Der Vertrag von Lissabon, das derzeit gültige Regelwerk der Europäische Union, beinhaltet zwar nicht die Charta der Grundrechte als Teil des Vertrags, aber stärkt die Rolle des Europäischen Parlaments deutlich. Die neue Entscheidungskompetenz wird zum ersten Mal deutlich in der Diskussion um ACTA.

Wie es innerhalb der EU mit diesem gewichtigen Thema weitergehen soll, war die ebenso gewichtige Abschlussfrage von Alexander Sander. Er sieht eine Ausdehnung der Vorratsdatenspeicherung auf uns zu kommen, ebenso wie eine Ausweitung kriminal-präventiver Maßnahmen. Deutschland steht hier stark dahinter. Eine europäische Fan-Datenbank soll aufgebaut werden, die dann unter bestimmten Bedingungen bei Großveranstaltungen ihr Land nicht mehr verlassen dürfen. Das sehr Deutschland-spezifische Problem stellt sich wiederum in vielen anderen Staaten nicht. Eine Koalition der Willigen vorausgesetzt, wäre eine außereuropäische Lösung ähnlich des Vertrags von Prüm möglich. Wie man das legitimieren möchte, fragt sich nicht nur Alexander Sander. Der eingeschlagene informelle Weg beraubt den Parlamenten ihre Kontrollfunktion und ihr Mitspracherecht. Hier werden viel zu schnell Fakten geschaffen, nicht nur vom Rat, sondern auch von der Kommission, die auch monetäre Druckmittel gegenüber dem Parlament einsetzt, um es vor vollendete Tatsachen zu stellen.

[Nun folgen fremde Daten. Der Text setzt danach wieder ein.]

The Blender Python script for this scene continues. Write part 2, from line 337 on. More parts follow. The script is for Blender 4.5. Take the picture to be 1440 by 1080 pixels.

Um Probleme zu vermeiden, wie sie gerade mit der USA und ihren Geheimdiensten bestehen, müsste im Betrieb der Internet-Infrastruktur mehr darauf geachtet werden, dass nur die Datenpakete Europa verlassen, die tatsächlich auch Europa verlassen sollen, und den innereuropäischen Datenverkehr auch innereuropäisch zu routen, und amerikanische Internetknoten hier außen vor zu lassen.